* What to do *
Set out each line from the following listing that includes the word "pixels".
--- Start Dataset excerpt ---
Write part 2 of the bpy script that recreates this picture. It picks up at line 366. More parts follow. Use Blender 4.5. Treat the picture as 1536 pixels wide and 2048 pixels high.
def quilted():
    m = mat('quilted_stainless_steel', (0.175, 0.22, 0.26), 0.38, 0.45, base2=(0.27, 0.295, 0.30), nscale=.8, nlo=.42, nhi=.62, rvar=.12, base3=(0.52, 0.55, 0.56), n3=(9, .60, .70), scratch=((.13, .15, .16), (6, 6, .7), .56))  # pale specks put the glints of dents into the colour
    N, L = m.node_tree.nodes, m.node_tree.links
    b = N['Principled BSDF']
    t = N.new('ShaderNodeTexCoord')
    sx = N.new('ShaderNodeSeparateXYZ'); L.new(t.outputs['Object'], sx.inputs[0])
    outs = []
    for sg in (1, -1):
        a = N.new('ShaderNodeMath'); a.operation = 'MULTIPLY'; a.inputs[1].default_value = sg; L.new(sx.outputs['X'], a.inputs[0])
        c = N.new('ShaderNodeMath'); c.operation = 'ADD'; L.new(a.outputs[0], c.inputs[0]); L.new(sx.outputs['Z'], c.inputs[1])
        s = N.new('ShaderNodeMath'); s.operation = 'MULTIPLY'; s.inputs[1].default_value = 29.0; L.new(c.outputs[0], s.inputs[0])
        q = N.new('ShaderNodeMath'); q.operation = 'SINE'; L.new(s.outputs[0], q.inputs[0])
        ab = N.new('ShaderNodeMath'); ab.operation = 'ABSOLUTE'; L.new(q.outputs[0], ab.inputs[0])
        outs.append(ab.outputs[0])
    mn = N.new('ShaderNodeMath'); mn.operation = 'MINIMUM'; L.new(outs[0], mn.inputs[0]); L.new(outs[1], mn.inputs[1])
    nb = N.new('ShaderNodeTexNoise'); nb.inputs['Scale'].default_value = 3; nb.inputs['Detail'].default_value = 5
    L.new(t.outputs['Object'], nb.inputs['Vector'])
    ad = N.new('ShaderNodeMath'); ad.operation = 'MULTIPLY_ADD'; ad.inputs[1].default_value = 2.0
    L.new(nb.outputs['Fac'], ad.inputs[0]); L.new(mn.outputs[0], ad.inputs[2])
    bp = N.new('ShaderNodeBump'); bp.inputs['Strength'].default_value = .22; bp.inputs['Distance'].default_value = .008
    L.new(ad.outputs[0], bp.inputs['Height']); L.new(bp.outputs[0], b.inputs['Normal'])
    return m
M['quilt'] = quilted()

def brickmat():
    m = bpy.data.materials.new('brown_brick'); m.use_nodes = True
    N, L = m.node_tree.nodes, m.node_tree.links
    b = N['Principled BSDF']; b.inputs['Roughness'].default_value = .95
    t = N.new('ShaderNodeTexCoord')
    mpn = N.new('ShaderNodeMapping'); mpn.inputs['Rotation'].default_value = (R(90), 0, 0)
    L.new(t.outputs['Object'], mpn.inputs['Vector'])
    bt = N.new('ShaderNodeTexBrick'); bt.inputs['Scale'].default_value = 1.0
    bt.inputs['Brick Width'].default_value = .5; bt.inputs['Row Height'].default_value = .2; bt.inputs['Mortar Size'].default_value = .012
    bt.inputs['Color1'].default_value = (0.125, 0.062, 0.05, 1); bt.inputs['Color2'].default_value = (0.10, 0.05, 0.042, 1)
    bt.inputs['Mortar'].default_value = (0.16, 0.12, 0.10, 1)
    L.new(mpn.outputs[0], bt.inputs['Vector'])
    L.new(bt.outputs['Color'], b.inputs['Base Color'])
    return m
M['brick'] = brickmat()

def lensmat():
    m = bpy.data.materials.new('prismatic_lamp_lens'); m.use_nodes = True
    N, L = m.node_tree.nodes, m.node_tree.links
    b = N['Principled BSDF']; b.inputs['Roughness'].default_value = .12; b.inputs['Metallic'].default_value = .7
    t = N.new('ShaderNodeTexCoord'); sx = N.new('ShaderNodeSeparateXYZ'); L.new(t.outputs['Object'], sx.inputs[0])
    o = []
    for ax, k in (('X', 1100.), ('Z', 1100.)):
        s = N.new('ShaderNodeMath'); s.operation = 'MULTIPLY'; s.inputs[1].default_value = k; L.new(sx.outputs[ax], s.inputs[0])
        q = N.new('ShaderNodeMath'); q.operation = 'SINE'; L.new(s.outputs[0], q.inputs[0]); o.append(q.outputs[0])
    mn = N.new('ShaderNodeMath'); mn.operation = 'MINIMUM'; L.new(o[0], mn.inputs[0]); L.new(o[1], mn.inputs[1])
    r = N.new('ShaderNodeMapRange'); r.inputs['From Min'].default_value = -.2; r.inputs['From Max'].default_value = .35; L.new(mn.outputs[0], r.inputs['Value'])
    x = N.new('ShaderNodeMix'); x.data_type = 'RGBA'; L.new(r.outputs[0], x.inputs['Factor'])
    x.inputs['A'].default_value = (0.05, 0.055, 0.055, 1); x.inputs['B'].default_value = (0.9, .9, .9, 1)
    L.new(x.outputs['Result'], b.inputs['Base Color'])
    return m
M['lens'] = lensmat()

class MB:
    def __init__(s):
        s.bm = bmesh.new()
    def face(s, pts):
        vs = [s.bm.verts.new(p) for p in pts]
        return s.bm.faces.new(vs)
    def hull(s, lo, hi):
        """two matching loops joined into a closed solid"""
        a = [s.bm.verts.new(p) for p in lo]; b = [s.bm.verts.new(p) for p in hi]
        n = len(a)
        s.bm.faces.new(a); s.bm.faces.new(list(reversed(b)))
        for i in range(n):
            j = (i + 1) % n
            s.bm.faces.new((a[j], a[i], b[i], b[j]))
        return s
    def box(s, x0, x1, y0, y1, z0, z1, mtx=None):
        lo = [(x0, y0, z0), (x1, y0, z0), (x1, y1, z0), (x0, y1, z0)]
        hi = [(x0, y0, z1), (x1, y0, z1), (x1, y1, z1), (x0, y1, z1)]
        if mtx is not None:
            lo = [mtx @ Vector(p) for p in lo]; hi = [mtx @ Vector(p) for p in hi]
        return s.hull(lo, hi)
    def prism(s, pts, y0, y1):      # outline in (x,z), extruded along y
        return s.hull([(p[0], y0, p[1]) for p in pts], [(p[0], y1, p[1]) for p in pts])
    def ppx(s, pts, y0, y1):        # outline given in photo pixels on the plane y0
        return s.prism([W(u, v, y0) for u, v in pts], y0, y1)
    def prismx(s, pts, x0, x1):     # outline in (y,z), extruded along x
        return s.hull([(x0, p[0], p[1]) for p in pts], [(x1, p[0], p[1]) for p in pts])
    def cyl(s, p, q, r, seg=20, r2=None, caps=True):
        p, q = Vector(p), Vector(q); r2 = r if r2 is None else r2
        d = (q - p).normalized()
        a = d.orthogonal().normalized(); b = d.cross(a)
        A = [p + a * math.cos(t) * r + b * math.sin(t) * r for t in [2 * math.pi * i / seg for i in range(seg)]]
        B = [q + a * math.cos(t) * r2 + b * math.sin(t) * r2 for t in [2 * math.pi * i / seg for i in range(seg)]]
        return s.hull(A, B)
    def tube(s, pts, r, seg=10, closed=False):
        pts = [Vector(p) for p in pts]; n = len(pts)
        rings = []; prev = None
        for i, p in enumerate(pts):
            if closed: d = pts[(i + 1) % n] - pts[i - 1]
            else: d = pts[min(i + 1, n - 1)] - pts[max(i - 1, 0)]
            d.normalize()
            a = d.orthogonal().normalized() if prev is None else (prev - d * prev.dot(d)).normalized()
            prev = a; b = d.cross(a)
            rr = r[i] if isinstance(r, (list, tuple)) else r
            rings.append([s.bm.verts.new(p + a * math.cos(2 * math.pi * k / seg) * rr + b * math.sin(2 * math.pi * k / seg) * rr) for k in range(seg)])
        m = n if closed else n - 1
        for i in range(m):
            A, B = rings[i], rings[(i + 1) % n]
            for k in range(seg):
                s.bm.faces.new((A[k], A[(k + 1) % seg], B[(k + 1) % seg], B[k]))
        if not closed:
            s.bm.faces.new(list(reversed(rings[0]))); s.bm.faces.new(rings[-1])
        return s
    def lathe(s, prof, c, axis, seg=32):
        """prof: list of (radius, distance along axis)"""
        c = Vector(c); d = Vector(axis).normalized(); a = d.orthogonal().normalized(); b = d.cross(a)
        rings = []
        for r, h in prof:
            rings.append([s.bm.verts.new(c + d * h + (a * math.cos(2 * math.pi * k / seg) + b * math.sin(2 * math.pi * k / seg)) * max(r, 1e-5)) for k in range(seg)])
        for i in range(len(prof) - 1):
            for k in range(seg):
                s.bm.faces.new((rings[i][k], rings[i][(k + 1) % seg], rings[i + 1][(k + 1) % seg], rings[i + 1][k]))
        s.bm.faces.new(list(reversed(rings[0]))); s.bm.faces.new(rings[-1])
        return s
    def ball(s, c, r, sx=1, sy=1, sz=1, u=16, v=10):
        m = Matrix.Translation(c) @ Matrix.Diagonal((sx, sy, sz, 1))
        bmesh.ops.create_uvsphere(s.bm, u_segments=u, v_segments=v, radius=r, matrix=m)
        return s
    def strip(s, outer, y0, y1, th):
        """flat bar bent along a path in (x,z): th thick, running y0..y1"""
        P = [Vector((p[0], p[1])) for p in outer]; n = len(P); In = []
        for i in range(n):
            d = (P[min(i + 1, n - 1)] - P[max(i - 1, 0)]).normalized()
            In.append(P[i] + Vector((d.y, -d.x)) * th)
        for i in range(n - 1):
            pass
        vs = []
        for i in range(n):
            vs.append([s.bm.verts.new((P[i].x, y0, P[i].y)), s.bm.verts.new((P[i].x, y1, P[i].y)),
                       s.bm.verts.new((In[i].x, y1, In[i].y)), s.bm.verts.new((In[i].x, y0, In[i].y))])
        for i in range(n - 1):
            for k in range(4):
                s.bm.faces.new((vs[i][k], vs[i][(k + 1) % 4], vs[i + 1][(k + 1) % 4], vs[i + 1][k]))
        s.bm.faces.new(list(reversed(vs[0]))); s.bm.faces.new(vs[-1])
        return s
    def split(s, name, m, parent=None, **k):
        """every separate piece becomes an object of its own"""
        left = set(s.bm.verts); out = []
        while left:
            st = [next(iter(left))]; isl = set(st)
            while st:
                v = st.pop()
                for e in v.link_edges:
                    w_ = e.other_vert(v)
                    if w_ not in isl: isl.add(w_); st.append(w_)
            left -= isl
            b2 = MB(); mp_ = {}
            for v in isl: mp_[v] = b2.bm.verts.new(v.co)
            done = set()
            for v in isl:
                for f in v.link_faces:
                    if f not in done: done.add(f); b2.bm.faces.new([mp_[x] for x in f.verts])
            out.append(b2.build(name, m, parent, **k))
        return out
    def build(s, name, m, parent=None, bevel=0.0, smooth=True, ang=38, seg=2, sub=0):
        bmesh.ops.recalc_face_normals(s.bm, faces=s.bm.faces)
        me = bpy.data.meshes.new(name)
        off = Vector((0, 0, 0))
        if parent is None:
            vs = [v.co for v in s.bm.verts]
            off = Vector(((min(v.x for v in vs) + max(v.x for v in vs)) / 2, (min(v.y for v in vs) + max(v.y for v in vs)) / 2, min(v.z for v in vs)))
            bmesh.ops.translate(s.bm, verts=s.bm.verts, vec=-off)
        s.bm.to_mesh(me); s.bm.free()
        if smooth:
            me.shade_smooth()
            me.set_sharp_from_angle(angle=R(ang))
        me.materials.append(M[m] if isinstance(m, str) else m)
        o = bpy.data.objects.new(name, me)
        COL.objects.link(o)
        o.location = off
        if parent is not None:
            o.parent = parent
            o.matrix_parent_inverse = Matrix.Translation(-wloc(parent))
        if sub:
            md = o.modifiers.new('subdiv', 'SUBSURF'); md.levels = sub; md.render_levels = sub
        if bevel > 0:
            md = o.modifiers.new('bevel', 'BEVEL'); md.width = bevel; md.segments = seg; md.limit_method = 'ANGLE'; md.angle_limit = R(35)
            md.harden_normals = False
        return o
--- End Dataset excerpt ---
* Exercise result *
Write part 2 of the bpy script that recreates this picture. It picks up at line 366. More parts follow. Use Blender 4.5. Treat the picture as 1536 pixels wide and 2048 pixels high.
    def ppx(s, pts, y0, y1):        # outline given in photo pixels on the plane y0